Goal of the exercise: Print the lines of the listing below verbatim from its first line through the line bearing "sc.camera = cam". Any pictures are to be omitted.

--- start Information provided ---

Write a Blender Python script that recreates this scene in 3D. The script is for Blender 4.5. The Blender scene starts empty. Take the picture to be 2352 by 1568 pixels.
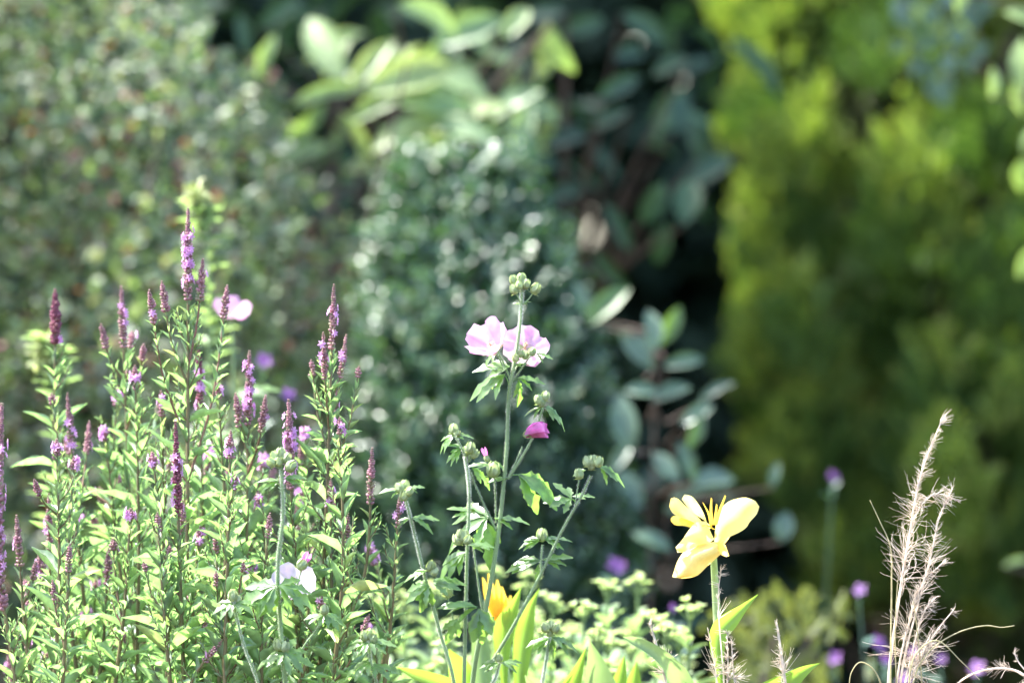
import bpy, math, random
import numpy as np
from mathutils import Vector

# ------------------------------------------------------------------ scene, camera, light
sc = bpy.context.scene
C = sc.collection
random.seed(7)
RG = np.random.default_rng(11)

ZC = 1.05                 # lens height
FOC = 7.0                 # distance of the mallow
K = 0.16 / 2352           # metres per photo unit per metre of distance

cam_d = bpy.data.cameras.new("camera")
cam = bpy.data.objects.new("camera", cam_d)
C.objects.link(cam)
cam.location = (0, 0, ZC)
cam.rotation_euler = (math.radians(90), 0, 0)
cam_d.sensor_width = 36
cam_d.lens = 225
cam_d.clip_start = 0.1
cam_d.clip_end = 500
cam_d.dof.use_dof = True
cam_d.dof.focus_distance = FOC + 0.02
cam_d.dof.aperture_fstop = 3.6
sc.camera = cam

SUN_EL, SUN_AZ = math.radians(57), math.radians(-71)     # high, behind the flowers, to the left
w = bpy.data.worlds.new("World")
sc.world = w
w.use_nodes = True
nt = w.node_tree
bg = nt.nodes["Background"]
sky = nt.nodes.new("ShaderNodeTexSky")
sky.sky_type = 'NISHITA'
sky.sun_disc = False
sky.sun_elevation = SUN_EL
sky.sun_rotation = SUN_AZ
sky.air_density = 1.0
sky.dust_density = 2.0
nt.links.new(sky.outputs[0], bg.inputs[0])
bg.inputs[1].default_value = 0.15

sd = bpy.data.lights.new("sun", 'SUN')
sd.energy = 4.0
sd.angle = math.radians(0.5)
sd.color = (1.0, 0.975, 0.94)
so = bpy.data.objects.new("sun", sd)
C.objects.link(so)
svec = Vector((math.sin(SUN_AZ) * math.cos(SUN_EL), math.cos(SUN_AZ) * math.cos(SUN_EL), math.sin(SUN_EL)))
so.rotation_euler = svec.to_track_quat('Z', 'Y').to_euler()
so.location = svec * 30

sc.view_settings.view_transform = 'Standard'
sc.view_settings.look = 'None'
sc.view_settings.exposure = 2.45
sc.view_settings.gamma = 1
sc.cycles.max_bounces = 8
sc.cycles.diffuse_bounces = 4
sc.cycles.transmission_bounces = 6
sc.cycles.glossy_bounces = 2
sc.cycles.caustics_reflective = False
sc.cycles.caustics_refractive = False
sc.cycles.use_denoising = True
sc.cycles.sample_clamp_indirect = 4
sc.cycles.sample_clamp_direct = 12

# ------------------------------------------------------------------ helpers
def P(u, v, d=FOC):
    return Vector(((u - 1176) * K * d, d, ZC - (v - 784) * K * d))

def tag(o, label=None, cat=None, group=None, kind=None):
    if label: o["label"] = label
    if cat: o["category"] = cat
    if group: o["group"] = group
    if kind: o["kind"] = kind
    return o

def thing(name, label, cat, loc=(0, 0, 0), group=None):
    o = bpy.data.objects.new(name, None)
    o.empty_display_size = 0.05
    C.objects.link(o)
    o.location = loc
    return tag(o, label, cat, group)

class Geo:
    """collects verts and faces, then links them as ONE mesh object"""
    def __init__(self):
        self.V, self.F, self.n = [], [], 0
    def add(self, V, F):
        V = np.asarray(V, dtype=np.float64).reshape(-1, 3)
        F = np.asarray(F, dtype=np.int64)
        self.V.append(V); self.F.append(F + self.n); self.n += len(V)
    def build(self, name, mat, parent=None, smooth=True, label=None):
        V = np.concatenate(self.V)
        if parent is not None:
            off = np.array(parent.location, dtype=np.float64)
            p = parent.parent
            while p is not None:
                off = off + np.array(p.location); p = p.parent
            V = V - off
        me = bpy.data.meshes.new(name)
        me.vertices.add(len(V))
        me.vertices.foreach_set("co", V.astype(np.float32).ravel())
        loops = np.concatenate([f.ravel() for f in self.F]).astype(np.int32)
        tot = np.concatenate([np.full(len(f), f.shape[1], dtype=np.int32) for f in self.F])
        st = np.concatenate([[0], np.cumsum(tot)[:-1]]).astype(np.int32)
        me.loops.add(len(loops)); me.loops.foreach_set("vertex_index", loops)
        me.polygons.add(len(tot))
        me.polygons.foreach_set("loop_start", st)
        me.polygons.foreach_set("loop_total", tot)
        me.polygons.foreach_set("use_smooth", np.full(len(tot), smooth, dtype=bool))
        me.update(calc_edges=True)
        me.validate()
        me.materials.append(mat)
        o = bpy.data.objects.new(name, me)
        C.objects.link(o)
        if parent is not None: o.parent = parent
        if label: o["label"] = label
        return o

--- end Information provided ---

Expected answer:
Write a Blender Python script that recreates this scene in 3D. The script is for Blender 4.5. The Blender scene starts empty. Take the picture to be 2352 by 1568 pixels.
import bpy, math, random
import numpy as np
from mathutils import Vector

# ------------------------------------------------------------------ scene, camera, light
sc = bpy.context.scene
C = sc.collection
random.seed(7)
RG = np.random.default_rng(11)

ZC = 1.05                 # lens height
FOC = 7.0                 # distance of the mallow
K = 0.16 / 2352           # metres per photo unit per metre of distance

cam_d = bpy.data.cameras.new("camera")
cam = bpy.data.objects.new("camera", cam_d)
C.objects.link(cam)
cam.location = (0, 0, ZC)
cam.rotation_euler = (math.radians(90), 0, 0)
cam_d.sensor_width = 36
cam_d.lens = 225
cam_d.clip_start = 0.1
cam_d.clip_end = 500
cam_d.dof.use_dof = True
cam_d.dof.focus_distance = FOC + 0.02
cam_d.dof.aperture_fstop = 3.6
sc.camera = cam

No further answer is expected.